On a interrogé des scientifiques pour savoir quelle serait l'idée scientifique qu'ils proposent de transmettre. Richard Feynman aurait répondu que, pour lui, l'hypothèse atomique était la clé de voûte des sciences. Puis d'autres scientifiques ont été questionnés, et c'est mon tour.
Ce qui est amusant, dans la question, c'est moins la question que la forme du questionnement : mes enfants jeunes se mettaient en colère quand ils me demandaient si je préférais les fraises ou les mûres que  je répondais  "le cassis". Pourquoi répondais-je ainsi ? Pas parce que je refusais de jouer avec eux, mais, surtout, parce que crois que la question est mal posée,  comme pour ce vote du "meilleur cuisinier du monde" dont on parle tous les ans, à l'occasion de la publication des résultats (par une firme industrielle, qui fait en réalité de la publicité).
Le meilleur ? Quels critères, d'abord ? Ensuite, le meilleur en termes de moyenne de préférences n'a aucun intérêt pour ce  qui me concerne, car mes choix ne sont pas déterminés par les choix des autres. Et, surtout, les choix peuvent varier avec le jour, le temps qu'il fait... et ils ne sont pas possibles, dans bien des cas. Par exemple, si un object est caractérisé par plusieurs  propriétés, on peut le représenter dans un espace à  plusieurs dimensions. Si ce nombre de dimensions est supérieur à 1, on peut évidemment ranger les objets par ordre de distance par rapport à un point origine, mais pourquoi ferait-on ainsi ?
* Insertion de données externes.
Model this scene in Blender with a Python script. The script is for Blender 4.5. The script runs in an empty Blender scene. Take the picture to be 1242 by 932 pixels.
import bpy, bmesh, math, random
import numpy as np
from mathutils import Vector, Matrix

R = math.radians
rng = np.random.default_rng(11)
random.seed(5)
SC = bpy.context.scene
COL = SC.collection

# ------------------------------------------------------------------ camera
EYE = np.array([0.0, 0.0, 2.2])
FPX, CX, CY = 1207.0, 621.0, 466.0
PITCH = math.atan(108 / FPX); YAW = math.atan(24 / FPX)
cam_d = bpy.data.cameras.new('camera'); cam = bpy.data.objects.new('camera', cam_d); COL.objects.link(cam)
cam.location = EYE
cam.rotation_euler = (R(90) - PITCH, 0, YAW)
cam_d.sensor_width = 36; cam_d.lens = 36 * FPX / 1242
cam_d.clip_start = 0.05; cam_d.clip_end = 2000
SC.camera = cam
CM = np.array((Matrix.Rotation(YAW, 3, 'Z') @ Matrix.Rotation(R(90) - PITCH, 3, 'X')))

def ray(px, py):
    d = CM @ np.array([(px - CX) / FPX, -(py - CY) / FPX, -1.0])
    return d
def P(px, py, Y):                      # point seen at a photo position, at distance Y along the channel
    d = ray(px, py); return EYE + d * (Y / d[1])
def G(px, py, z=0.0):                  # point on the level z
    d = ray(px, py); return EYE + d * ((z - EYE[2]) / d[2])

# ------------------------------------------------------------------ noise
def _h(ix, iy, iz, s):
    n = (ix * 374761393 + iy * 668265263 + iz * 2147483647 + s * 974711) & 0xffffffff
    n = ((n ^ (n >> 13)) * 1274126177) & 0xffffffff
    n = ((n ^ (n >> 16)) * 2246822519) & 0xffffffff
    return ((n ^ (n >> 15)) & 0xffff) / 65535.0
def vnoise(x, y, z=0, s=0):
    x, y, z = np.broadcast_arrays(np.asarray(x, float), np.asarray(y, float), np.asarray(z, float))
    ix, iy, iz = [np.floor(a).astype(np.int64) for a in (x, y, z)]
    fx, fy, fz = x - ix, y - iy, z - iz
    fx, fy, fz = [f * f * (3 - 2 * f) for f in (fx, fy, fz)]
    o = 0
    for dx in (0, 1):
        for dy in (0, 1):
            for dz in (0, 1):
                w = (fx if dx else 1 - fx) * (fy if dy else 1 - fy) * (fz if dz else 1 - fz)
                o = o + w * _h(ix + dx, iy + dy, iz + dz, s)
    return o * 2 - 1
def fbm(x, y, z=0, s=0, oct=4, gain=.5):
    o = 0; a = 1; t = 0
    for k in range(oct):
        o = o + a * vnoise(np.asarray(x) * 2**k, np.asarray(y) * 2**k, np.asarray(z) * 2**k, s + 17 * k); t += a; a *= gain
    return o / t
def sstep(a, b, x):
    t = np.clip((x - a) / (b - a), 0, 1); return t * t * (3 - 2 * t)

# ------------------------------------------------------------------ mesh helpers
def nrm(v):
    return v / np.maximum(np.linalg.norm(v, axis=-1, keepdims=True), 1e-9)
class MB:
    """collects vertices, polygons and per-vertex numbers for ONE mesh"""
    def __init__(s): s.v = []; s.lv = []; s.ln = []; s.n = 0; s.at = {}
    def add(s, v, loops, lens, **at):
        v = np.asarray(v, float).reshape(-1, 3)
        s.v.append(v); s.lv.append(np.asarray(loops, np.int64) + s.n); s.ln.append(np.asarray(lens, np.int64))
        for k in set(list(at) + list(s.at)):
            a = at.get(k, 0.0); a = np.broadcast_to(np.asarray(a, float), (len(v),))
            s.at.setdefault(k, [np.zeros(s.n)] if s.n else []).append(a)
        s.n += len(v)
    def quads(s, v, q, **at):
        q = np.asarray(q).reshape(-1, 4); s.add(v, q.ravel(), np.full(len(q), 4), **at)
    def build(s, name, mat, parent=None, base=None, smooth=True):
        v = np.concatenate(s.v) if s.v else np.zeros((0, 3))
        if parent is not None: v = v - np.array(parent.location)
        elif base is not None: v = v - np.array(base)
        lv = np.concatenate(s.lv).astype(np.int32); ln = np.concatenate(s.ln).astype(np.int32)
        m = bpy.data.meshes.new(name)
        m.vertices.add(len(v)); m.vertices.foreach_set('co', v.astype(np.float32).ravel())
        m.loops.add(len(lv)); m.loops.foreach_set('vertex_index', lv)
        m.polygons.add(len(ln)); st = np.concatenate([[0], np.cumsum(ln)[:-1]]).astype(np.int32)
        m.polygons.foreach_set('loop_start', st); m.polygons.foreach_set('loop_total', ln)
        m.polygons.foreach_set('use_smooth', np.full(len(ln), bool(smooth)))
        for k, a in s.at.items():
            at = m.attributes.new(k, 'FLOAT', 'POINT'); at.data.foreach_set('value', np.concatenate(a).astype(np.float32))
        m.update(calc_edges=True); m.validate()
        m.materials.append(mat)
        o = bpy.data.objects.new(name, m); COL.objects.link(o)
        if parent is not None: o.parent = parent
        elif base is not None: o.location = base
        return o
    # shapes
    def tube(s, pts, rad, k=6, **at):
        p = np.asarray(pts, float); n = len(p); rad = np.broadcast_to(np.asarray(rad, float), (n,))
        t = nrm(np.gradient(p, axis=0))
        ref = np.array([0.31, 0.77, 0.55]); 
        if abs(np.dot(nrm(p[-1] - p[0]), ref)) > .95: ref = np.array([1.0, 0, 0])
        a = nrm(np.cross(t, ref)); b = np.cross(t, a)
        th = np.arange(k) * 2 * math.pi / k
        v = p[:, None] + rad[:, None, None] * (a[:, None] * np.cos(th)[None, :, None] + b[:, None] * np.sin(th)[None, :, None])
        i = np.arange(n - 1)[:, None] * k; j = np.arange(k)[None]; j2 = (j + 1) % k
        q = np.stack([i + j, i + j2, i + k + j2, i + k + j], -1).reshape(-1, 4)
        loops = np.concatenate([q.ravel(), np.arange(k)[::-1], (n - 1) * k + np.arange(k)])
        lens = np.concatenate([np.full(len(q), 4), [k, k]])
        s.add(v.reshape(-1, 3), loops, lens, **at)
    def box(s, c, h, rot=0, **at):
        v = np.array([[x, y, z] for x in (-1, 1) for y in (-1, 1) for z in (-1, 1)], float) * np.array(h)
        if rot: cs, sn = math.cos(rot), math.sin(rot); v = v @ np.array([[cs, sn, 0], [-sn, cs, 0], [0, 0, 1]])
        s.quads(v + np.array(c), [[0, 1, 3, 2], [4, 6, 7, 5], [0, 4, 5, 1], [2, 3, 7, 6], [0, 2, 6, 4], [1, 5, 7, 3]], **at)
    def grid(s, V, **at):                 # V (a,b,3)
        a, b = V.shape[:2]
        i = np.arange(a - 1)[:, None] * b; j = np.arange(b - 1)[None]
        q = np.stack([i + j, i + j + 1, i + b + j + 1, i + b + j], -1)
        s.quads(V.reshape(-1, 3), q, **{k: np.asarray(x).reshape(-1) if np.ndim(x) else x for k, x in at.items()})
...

Pour les idées scientifiques, il en va de même, et il faut donc interpréter la question avant d'essayer d'y répondre, autrement qu'en donnant un choix. En réalité, je crois comprendre que, ce qui est en  jeu, c'est la volonté de discuter de ces  choix, de nos critères.
Jouons donc : naïvement, j'aurais tendance à penser que la constitution de la matière est essentielle, car si l'humanité a mis si longtemps à se débarrasser de la théorie des quatre éléments d'Aristote, c'est que  ce dépassement était difficile. Toutefois, vaut-il mieux donner des clés méthodologiques, ou le résultat de la mise en oeuvre de ces clés ? Il me semble que la méthodologie est préférable, et, en l'occurrence, la méthodologie est la méthode scientifique... car la méthode scientifique a mis longtemps à apparaître sous la forme que nous  connaissons. Cette méthode a des racines au nombre de trois, principalement : (1) il faut préférer l'expérience ; (2) les phénomènes doivent être quantifiés ; (3) le  monde est écrit en langage mathématique. Le  point 2 semble pouvoir découler du  troisième, et le premier peut-être aussi. Amusant, d'ailleurs, que telle était l'idée de ces Grecs où la science est née, dans un état très embryonnaire qui fut d'abord étouffé par la religion, avant de prendre son essor quand des idées telles que celles des lumières (sapere aude, aies l'audace de penser par toi-même) purent éclore.